Will compiler unroll "for" loop when iterating a const container?
What is the type of {1, 2, 3, 4}?
std::initializer_list
will be constructed from that initialiser. That is being iterated. You even need to include <initializer_list>
for this to work.
Will compiler unroll the loop?
The language doesn't guarantee loop unrolling. You can find out whether a particular compiler unrolls a particular loop with particular options with particular target CPU by compiling and inspecting the produced assembly.
That said, the number of iterations is known at compile time, and therefore it is possible for the compiler to unroll the entire loop.
Suppose we are using -O2
For what it's worth, -O2 does not enable -funroll-loops. Before you add that option, read its documentation:
-funroll-loops
Unroll loops whose number of iterations can be determined at compile time or upon entry to the loop. -funroll-loops implies -frerun-cse-after-loop.
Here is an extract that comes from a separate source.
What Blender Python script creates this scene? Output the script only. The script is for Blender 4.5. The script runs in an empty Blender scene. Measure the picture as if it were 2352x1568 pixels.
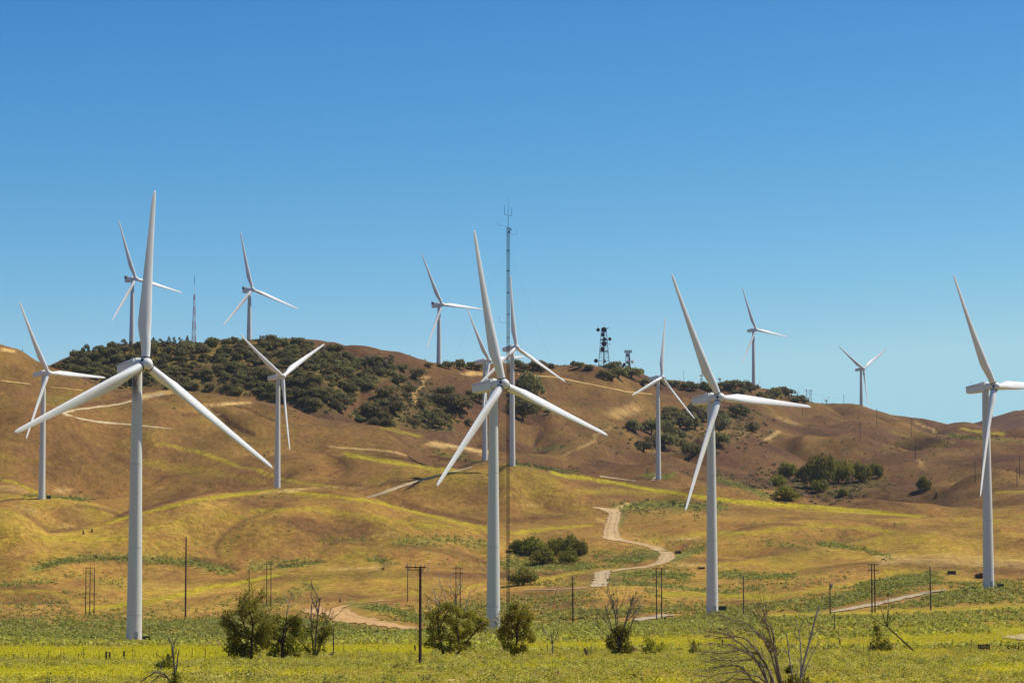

This option makes code larger, and may or may not make it run faster.
In this example, Clang did unroll the loop: https://godbolt.org/z/enKzMh while GCC did not: https://godbolt.org/z/ocfor8
There is no guarantee, but compilers can optimize certain cases, so chances are high that you end up with good code.
For example, that one can be optimized away completely:
#include <initializer_list>
// Type your code here, or load an example.
int sum() {
int sum = 0;
for (auto i : {1, 2, 3, 4}) {
sum += i;
}
return sum;
}
int main() {
return sum();
}
https://godbolt.org/z/racnKf
Compiled with -O3
, gcc can deduce that the result of the compuation is 10:
sum():
mov eax, 10
ret
main:
mov eax, 10
ret
In a real world example, the compiler might not be able to optimize it, so you have to verify yourself.